Ewing has also served as program and community manager at the Urbano Project, a youth arts and activism project in Boston.

Podcast

Ewing launched a podcast called Bughouse Square in October 2018. Using archival footage of oral historian Studs Terkel in the beginning of each episode, Ewing then interviews a guest in a conversation with parallel themes.

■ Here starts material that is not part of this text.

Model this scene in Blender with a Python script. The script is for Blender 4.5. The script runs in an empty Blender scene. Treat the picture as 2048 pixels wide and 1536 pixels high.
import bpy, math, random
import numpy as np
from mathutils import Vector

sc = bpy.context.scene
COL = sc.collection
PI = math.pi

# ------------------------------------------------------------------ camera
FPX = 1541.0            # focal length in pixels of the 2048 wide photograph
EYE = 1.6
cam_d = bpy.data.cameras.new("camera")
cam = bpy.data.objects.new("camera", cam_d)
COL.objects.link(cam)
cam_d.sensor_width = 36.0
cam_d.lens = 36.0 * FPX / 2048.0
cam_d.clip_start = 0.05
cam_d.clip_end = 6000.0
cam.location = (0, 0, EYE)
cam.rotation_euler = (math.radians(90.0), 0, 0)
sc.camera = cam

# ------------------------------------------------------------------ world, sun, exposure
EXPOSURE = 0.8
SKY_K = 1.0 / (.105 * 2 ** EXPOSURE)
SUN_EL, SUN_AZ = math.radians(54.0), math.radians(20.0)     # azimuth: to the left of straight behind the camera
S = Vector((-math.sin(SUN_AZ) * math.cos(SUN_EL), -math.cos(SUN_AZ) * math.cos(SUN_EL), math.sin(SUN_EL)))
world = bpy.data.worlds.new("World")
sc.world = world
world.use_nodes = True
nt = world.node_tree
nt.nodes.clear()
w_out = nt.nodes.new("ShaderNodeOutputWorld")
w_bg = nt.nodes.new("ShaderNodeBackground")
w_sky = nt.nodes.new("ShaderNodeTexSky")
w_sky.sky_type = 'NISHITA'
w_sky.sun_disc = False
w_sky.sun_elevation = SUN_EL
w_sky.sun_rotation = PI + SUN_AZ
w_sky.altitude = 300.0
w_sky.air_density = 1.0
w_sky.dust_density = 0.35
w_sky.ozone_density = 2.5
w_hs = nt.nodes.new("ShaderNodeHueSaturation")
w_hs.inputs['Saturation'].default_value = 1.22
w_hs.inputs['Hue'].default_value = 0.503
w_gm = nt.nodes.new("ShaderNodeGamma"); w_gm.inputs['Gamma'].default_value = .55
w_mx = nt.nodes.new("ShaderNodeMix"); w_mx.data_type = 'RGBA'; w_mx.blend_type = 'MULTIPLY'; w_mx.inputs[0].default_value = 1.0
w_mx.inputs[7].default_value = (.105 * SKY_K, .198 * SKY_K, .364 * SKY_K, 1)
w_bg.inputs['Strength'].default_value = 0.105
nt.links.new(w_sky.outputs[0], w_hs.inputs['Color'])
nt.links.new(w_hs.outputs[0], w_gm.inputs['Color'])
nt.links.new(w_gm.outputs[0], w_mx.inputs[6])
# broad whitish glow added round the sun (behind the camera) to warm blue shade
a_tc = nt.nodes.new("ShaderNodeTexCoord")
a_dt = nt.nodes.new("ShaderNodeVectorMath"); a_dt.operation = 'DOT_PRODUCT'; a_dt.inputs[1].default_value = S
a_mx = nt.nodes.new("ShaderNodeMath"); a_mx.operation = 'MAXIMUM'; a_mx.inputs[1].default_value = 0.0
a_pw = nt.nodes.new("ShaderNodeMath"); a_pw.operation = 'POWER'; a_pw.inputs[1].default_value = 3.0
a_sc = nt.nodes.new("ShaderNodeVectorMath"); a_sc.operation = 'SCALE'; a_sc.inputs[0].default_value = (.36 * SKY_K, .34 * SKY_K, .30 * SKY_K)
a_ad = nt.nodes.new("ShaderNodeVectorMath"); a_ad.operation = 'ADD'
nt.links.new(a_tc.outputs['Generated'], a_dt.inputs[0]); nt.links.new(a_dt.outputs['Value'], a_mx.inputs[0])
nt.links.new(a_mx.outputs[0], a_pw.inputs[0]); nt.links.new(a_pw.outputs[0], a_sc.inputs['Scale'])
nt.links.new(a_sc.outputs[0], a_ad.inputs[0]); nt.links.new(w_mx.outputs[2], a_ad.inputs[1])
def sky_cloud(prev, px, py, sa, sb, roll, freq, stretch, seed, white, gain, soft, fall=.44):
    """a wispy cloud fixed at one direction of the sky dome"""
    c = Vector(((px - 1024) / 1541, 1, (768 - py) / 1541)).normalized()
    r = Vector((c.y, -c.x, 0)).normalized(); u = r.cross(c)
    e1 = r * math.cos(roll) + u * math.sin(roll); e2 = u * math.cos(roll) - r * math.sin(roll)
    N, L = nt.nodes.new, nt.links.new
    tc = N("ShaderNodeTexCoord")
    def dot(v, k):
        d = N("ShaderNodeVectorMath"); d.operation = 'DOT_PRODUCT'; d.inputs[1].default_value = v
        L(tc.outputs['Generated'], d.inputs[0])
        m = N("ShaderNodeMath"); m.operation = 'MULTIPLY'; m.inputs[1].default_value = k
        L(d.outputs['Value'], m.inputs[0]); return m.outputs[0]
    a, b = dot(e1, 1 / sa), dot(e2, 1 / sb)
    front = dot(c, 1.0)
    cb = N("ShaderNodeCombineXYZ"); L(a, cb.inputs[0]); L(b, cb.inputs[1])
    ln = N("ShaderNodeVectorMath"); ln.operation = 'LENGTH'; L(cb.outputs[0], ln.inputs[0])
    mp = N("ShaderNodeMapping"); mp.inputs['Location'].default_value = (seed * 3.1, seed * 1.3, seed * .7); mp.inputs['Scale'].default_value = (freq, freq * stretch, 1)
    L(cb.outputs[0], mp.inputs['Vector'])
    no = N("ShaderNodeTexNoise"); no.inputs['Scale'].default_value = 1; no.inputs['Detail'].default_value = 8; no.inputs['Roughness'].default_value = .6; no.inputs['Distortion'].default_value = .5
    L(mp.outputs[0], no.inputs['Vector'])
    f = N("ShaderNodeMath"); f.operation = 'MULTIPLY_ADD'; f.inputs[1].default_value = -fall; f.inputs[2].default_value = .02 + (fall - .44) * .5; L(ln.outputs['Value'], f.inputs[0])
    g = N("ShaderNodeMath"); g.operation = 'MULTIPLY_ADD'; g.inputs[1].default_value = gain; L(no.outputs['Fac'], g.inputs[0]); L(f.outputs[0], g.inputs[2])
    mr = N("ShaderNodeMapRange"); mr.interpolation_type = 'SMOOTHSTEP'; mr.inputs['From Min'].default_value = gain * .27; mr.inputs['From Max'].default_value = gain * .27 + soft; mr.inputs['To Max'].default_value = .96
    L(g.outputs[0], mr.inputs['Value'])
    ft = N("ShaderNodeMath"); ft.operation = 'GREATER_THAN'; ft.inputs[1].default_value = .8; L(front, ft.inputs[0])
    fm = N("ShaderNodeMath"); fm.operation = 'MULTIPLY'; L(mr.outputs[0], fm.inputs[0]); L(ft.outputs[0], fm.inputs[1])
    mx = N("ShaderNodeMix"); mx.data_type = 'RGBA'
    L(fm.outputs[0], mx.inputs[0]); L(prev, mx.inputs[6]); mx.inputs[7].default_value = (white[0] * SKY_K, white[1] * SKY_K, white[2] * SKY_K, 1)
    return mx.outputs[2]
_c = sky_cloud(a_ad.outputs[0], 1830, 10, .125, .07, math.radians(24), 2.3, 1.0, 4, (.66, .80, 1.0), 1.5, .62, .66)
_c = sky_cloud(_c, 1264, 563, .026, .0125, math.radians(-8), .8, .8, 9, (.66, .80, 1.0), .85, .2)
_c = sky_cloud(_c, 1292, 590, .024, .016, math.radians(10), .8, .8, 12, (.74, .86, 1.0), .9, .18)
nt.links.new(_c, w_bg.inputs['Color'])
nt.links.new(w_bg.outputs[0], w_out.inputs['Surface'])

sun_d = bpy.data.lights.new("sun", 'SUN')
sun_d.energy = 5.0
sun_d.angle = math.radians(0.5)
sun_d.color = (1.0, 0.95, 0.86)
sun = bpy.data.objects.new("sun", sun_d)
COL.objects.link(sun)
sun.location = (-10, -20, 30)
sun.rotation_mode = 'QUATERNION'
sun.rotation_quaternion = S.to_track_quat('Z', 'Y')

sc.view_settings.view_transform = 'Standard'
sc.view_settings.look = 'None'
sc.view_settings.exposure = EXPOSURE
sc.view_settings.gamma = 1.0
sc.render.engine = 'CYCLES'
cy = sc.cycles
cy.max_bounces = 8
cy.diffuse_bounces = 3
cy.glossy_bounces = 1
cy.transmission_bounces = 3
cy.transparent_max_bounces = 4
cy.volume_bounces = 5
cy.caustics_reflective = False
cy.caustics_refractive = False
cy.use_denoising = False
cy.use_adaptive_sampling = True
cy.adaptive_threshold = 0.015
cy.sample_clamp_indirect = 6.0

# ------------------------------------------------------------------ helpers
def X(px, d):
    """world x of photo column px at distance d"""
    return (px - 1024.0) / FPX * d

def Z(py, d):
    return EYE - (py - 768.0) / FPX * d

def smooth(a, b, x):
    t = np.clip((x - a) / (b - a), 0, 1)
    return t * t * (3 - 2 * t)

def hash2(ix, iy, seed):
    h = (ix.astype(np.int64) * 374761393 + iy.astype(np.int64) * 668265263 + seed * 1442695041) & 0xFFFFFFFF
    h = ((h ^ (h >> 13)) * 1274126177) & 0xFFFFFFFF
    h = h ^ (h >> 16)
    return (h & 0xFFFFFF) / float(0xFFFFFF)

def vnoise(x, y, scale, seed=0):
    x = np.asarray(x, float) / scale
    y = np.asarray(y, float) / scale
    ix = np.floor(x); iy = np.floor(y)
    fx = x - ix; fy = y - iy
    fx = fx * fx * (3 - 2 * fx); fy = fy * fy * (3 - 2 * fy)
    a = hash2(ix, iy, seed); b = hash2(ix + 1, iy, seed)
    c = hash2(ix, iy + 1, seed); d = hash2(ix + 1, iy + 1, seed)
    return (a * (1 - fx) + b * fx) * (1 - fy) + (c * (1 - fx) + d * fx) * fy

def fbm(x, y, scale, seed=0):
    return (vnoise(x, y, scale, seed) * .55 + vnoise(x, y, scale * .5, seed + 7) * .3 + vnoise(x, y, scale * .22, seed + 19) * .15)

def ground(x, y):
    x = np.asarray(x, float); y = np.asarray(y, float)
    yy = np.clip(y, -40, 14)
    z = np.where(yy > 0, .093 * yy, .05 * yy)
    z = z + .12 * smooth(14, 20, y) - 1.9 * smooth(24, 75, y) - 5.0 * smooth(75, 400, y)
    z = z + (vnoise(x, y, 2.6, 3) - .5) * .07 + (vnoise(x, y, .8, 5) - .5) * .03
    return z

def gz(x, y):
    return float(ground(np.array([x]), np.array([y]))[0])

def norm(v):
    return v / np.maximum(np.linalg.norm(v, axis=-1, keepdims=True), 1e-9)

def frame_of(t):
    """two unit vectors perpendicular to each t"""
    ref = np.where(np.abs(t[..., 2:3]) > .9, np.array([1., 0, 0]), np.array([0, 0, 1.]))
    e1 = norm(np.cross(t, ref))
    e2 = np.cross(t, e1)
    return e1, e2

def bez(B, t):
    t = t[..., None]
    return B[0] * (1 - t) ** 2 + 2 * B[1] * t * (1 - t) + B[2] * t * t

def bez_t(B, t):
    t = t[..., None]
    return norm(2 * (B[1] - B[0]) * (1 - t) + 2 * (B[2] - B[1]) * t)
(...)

According to broadwayworld.com, "Compelling guest commentary and host insights bring to life the most provocative and compelling topics from Terkel's day and ours, and the series includes recorded conversations with such seminal figures as James Baldwin, Shel Silverstein, and Lorraine Hansberry, plus new exchanges with professors, authors, and cultural critics."

Awards and recognition

  • 2019 Best Books of 2019, NPR
  • 2019 Notable Books of 2019, Chicago Tribune
  • 2019 Best Poetry Book of 2019, Chicago Review of Books
  • 2019 Best Books by Women of Summer 2019, O Magazine
  • 2019 Must-Read Poetry of June 2019, The Millions
  • 2019 Most Anticipated Reads of Summer 2019, LitHub
  • 2018 Alex Award, Young Adult Library Services Association of the American Library Association
  • 2017 Top Ten Books of the Year, Chicago Tribune
  • 2017 CPL Top 10 Best Best Books of the Year, Chicago Public Library
  • 2017 Best Poetry Book, Chicago Review of Books
  • 2016–2017 Distinguished Dissertation Award, American Educational Research Association

    Personal life

Ewing is married to Damon Jones, an associate professor at the Harris School of Public Policy at the University of Chicago.